HILTON, Thomas (by 1508-58 or later), of Shoreditch, London.

Published in The History of Parliament: the House of Commons 1509-1558, ed. S.T. Bindoff, 1982
Available from Boydell and Brewer

Constituency

Dates

Family and Education

b. by 1508, ?s. of William Hilton of London. m. by 1549, Elizabeth, prob. da. of John Malte of London.1

Offices Held

Groom, the chamber by 1538-40 or later.2

Biography

Thomas Hilton was probably the son of the William Hulton or Hilton who had been tailor to the King and a groom of the chamber in 1512. (No connexion has been found between him and his namesake who was under clerk of the Parliaments until January 1510.) William Hilton and his brother Alexander were both Merchant Taylors and they may have been related to a family of that name with members in the Skinners’ Company. A paternal connexion with the Household would account for Thomas Hilton’s entry into the royal service where, about July 1538, he is listed as a messenger and groom of the chamber.
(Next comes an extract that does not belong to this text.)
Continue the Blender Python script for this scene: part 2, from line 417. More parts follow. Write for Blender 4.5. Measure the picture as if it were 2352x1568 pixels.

In April 1539 he carried letters between Cromwell and the 3rd Duke of Norfolk (including the duke’s summons to the impending Parliament), and in October and December of the same year he was a messenger for the Council, but it is not known whether he continued as such after 1540: by 1545, as is mentioned below, he was in the service of (Sir) John Harington I of Exton. William Hilton’s fellow Merchant Taylor John Malte was to become tailor and supposed confidant to Henry VIII. The Elizabeth Malte whom Thomas Hilton married was probably a daughter of this John Malte. In 1545 Hilton was mentioned in a Star Chamber case as the servant and tenant of Harington in Rutland, so that he may have introduced Harington’s young ‘cousin’ and namesake into the Malte family circle.3

Although Thomas Hilton is not known to have been a Household official before about 1538, when among his fellow grooms of the chamber was a Christopher Lambert, he was presumably returned for Old Sarum in 1529 because of his own or his family’s position in the royal service: his election may have owed something to Sir Edward Baynton, as was probably the case with his fellow-Member William Lambert. Although John Harington II his patron appears to have been the 1st Earl of Pembroke, and no earlier connexion between the Haringtons and Old Sarum or its Members has been found. Hilton was probably returned again to the Parliament of 1536, in accordance with the King’s general request for the re-election of the previous Members, and he may have sat again in those of 1539 and 1542, for which the names of the Old Sarum Members are unknown: he does not, however, appear to have held further office. In September 1549 he and his wife were named executors in the will of John Malte’s widow Anne, and thereafter they seem to have lived until at least 1558 in London, where they acquired a number of properties in the parish of St. Leonard, Shoreditch. No will has been found for either, but Thomas Hilton was probably dead by the fiscal year 1565-6, when one of his former leaseholds was let to another tenant.4

Ref Volumes: 1509-1558

Author: Elizabeth McIntyre

Notes

  • 1. Presumed to be of age at election. CPR, 1566-9, p. 297; Stow, Survey of London, i. 205; PCC 36 Porch, 39 Alen, 41 Populwell.
  • 2. LP Hen. VIII, xiii, xiv, xvi.
  • 3. Stow, loc. cit.; Reg. St. Mary-at-Hill (EETS, cxxv-cxxviii), 325, 330, 345; PCC 36 Porch; Recs. of Skinners’ Co. ed. Lambert, 157, 208, 212; Freemen of London, 97-98; LP Hen. VIII, i. xiii, xiv, xvi; St.Ch.2/28/28 VCH Rutland, i. 221.
  • 4. Survey London, viii. 33-34; Feet of Fines, London and Mdx. ed. Hardy and Page, ii. 85, 94, 97; CPR, 1560-3, p. 136; 1566-9, p. 297.